For Housing Organisations who provide a ‘pubic good’, namely: housing, I believe it is critical that they ask: ‘are we in the wholesale or retail business?’ Those who answer wholesale will invariably put community building to the bottom of their priority list and from this vantage point approaches like Asset-Based Community Development will seem alien to them. Conversely, those who behave like retailers will think beyond bricks and mortar, to see the importance of building community among their tenants and other residents in the neighbourhoods where they have housing stock.

Those who are in the retail end of the Social Housing sector will treat their customers like neighbours and citizens, and those in the wholesale game will treat them like strangers and passive clients.

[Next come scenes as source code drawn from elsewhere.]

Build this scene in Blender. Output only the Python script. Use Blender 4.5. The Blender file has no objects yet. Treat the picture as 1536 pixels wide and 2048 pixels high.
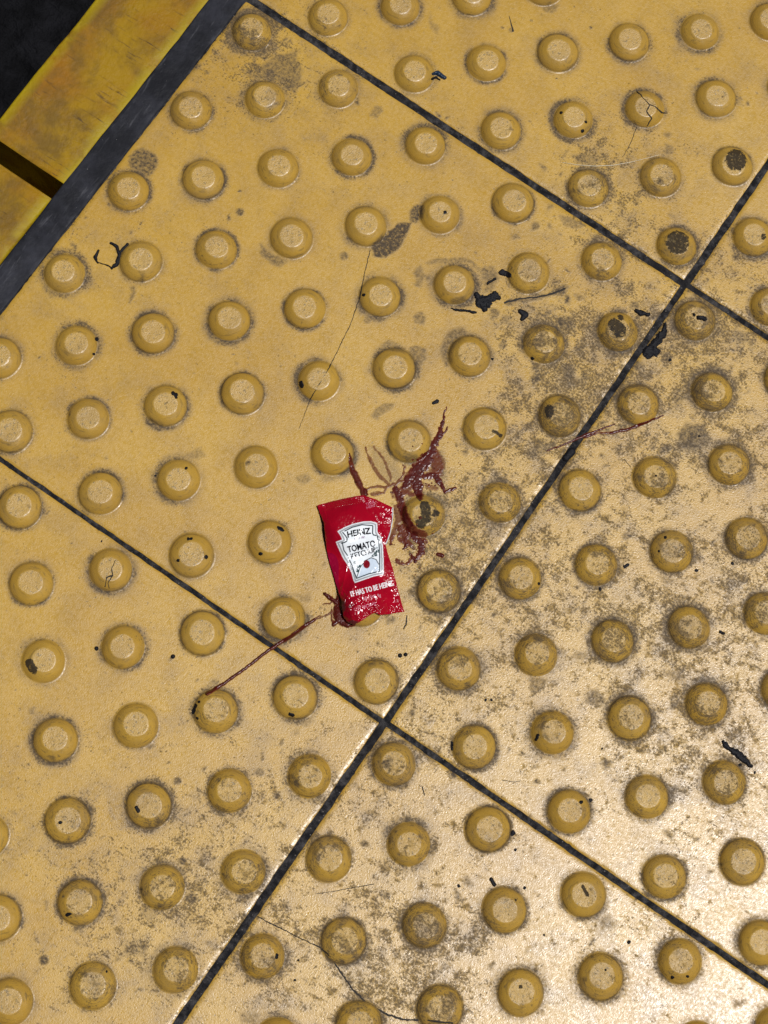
import bpy, math
import numpy as np

# ------------------------------------------------------------------ camera, sky, sun, exposure
CR = np.array([[0.8251920941, 0.5615930750, 0.0605906419],
               [0.5583620235, -0.7947898576, -0.2377833739],
               [-0.0853806685, 0.2300484737, -0.9694265528]])      # world -> camera axes (right, down, forward)
CC = np.array([0.0306117370, -0.1645153530, 1.1025218291])
CF = 4083.365                                                      # focal length in photo pixels (1536 x 2048)
SUN = np.array([0.285, 0.12, 0.951]); SUN /= np.linalg.norm(SUN)
SUN_STRENGTH, SUN_ANGLE, SKY, EXPOSURE = 3.35, 6.0, 0.008, 0.0

S = bpy.context.scene
COL = S.collection
cam_d = bpy.data.cameras.new('camera'); cam = bpy.data.objects.new('camera', cam_d); COL.objects.link(cam)
cam_d.sensor_fit = 'VERTICAL'; cam_d.sensor_height = 24.0; cam_d.lens = 24.0 * CF / 2048
cam_d.clip_start = 0.01; cam_d.clip_end = 500
from mathutils import Matrix, Vector
M = Matrix.Identity(4)
for r in range(3):
    M[r][0] = CR[0][r]; M[r][1] = -CR[1][r]; M[r][2] = -CR[2][r]; M[r][3] = CC[r]
cam.matrix_world = M
S.camera = cam

W = bpy.data.worlds.new('World'); S.world = W; W.use_nodes = True
wn = W.node_tree.nodes; wl = W.node_tree.links
sky = wn.new('ShaderNodeTexSky'); sky.sky_type = 'NISHITA'; sky.sun_disc = False
sky.sun_elevation = math.asin(SUN[2]); sky.sun_rotation = math.atan2(SUN[0], SUN[1])
wn['Background'].inputs['Strength'].default_value = SKY
wl.new(sky.outputs[0], wn['Background'].inputs['Color'])

sd = bpy.data.lights.new('sun', 'SUN'); sd.energy = SUN_STRENGTH; sd.angle = math.radians(SUN_ANGLE); sd.color = (1.0, 0.985, 0.985)
sun = bpy.data.objects.new('sun', sd); COL.objects.link(sun)
sun.rotation_euler = Vector(SUN).to_track_quat('Z', 'Y').to_euler(); sun.location = (0.5, 0.2, 2.5)
S.view_settings.view_transform = 'Standard'; S.view_settings.look = 'None'
S.view_settings.exposure = EXPOSURE; S.view_settings.gamma = 1.0; S.view_settings.use_curve_mapping = False

# ------------------------------------------------------------------ helpers
rng = np.random.default_rng(7)
def U(px, py, z=0.0):
    """world xy of photo pixel(s) on the plane z"""
    px = np.asarray(px, float); py = np.asarray(py, float); z = np.asarray(z, float)
    v = np.stack([(px - 768) / CF, (py - 1024) / CF, np.ones_like(px)], -1) @ CR
    t = (z - CC[2]) / v[..., 2]
    return CC[0] + t * v[..., 0], CC[1] + t * v[..., 1]
def PX(x, y, z=0.0):
    p = np.stack([x - CC[0], y - CC[1], np.zeros_like(x) + z - CC[2]], -1) @ CR.T
    return 768 + CF * p[..., 0] / p[..., 2], 1024 + CF * p[..., 1] / p[..., 2]
def _h(ix, iy, seed):
    n = (ix.astype(np.int64) * 374761393 + iy.astype(np.int64) * 668265263 + seed * 982451653) & 0xffffffff
    n = ((n ^ (n >> 13)) * 1274126177) & 0xffffffff
    n = ((n ^ (n >> 16)) * 2246822519) & 0xffffffff
    return ((n ^ (n >> 15)) & 0xffffff) / float(0xffffff)
def vnoise(x, y, seed=0):
    x = np.asarray(x, float); y = np.asarray(y, float)
    ix = np.floor(x); iy = np.floor(y); fx = x - ix; fy = y - iy
    fx = fx * fx * (3 - 2 * fx); fy = fy * fy * (3 - 2 * fy)
    a = _h(ix, iy, seed); b = _h(ix + 1, iy, seed); c = _h(ix, iy + 1, seed); d = _h(ix + 1, iy + 1, seed)
    return (a * (1 - fx) + b * fx) * (1 - fy) + (c * (1 - fx) + d * fx) * fy
def fbm(x, y, seed=0, octv=4):
    s = 0; a = .5; t = 0
    for o in range(octv):
        s = s + a * vnoise(x * 2 ** o + 17.3 * o, y * 2 ** o - 9.1 * o, seed + o); t += a; a *= .55
    return s / t
def sstep(a, b, x):
    t = np.clip((x - a) / (b - a), 0, 1); return t * t * (3 - 2 * t)
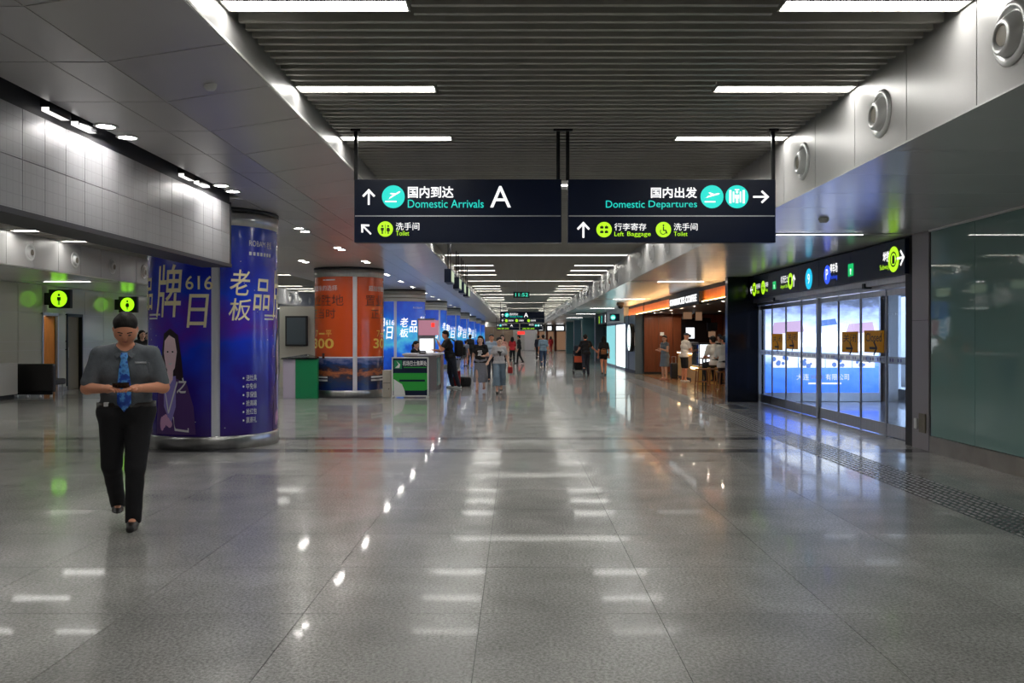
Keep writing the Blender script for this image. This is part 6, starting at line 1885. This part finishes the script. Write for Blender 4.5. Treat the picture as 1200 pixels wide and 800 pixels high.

In my opinion, we have far too many wholesalers and far too few retailers.

So perhaps the most pertinent question for a Social Housing Organisations and others who deliver public goods is to ask, not
‘whether the people they serve should be referred to as clients or citizens?’, but rather, ‘whether as an organisation they act like wholesalers or retailers?’

The wholesalers will inevitably adopt a deficit, top-down approach, prescribing standardised goods and services, with the promise of scalability and measurability. And in the long run, they will fail to deliver what you and I really need. But don’t worry it’s not personal. Wholesalers don’t care.

When it comes to creating a sustainable future for everyone, there is a great urgency in the slowness of the local grocer and a great beauty in the smallness of a boutique florist. In a world where our public services have come to emulate the wholesale values and practices of supermarkets, efficiency, measurability and scalability have become the new benchmarks for success. Sadly, as a direct consequence customers are becoming more alienated, employees more burnt out, and citizenship is retreating, like never before, in the face of ever-increasing professionalism and red-tape. In the end size matters, as does sequence. So when it comes to your good life, first ask a neighbour, then a retailer, and as a final resort go to the wholesaler.

Caveat emptor: Buyer Beware……..Citizens take care.